━━━ INPUT ROWS

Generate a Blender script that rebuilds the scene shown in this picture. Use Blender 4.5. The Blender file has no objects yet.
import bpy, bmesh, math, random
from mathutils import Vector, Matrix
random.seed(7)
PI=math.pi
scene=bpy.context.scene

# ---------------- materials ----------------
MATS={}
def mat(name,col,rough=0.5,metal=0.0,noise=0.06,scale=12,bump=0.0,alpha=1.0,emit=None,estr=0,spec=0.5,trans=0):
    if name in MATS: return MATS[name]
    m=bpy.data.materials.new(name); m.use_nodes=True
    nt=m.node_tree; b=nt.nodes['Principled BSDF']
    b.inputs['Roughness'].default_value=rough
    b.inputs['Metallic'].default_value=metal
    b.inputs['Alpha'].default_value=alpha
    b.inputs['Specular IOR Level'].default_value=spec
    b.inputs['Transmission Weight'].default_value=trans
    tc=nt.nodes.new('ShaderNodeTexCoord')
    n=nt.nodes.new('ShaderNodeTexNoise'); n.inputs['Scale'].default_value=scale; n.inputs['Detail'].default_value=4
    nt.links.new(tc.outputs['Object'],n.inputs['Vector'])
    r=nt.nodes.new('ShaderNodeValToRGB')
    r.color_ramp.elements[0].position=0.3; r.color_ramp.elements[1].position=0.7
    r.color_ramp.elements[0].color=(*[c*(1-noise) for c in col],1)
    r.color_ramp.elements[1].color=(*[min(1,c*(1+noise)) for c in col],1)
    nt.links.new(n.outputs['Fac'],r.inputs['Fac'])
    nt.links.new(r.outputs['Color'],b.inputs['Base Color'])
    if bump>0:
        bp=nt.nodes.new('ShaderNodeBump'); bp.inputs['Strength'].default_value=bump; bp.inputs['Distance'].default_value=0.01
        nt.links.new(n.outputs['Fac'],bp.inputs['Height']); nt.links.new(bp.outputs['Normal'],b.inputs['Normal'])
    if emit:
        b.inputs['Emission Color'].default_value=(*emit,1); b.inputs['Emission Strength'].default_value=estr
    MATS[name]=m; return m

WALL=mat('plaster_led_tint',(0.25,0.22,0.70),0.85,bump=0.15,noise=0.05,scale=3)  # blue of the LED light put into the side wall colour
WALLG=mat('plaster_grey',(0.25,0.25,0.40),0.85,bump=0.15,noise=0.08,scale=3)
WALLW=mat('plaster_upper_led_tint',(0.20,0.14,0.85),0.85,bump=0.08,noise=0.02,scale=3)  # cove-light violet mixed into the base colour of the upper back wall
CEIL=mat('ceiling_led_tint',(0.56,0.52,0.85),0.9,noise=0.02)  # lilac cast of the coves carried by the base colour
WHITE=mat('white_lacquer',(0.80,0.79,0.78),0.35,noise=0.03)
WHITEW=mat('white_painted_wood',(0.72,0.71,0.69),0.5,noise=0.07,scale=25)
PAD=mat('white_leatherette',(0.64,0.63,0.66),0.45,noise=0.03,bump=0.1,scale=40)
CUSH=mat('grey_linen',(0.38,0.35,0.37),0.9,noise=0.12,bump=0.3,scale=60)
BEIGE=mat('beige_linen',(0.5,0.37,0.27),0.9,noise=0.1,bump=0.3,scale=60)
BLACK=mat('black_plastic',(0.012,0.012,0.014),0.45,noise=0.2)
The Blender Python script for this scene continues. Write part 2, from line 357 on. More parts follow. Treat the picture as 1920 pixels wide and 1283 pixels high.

━━━━━━

- _OBJECTIVE_
Take the lines above from the first through the one containing "scene=bpy.context.scene" and reproduce them exactly; include nothing else.

- _ANSWER_
Generate a Blender script that rebuilds the scene shown in this picture. Use Blender 4.5. The Blender file has no objects yet.
import bpy, bmesh, math, random
from mathutils import Vector, Matrix
random.seed(7)
PI=math.pi
scene=bpy.context.scene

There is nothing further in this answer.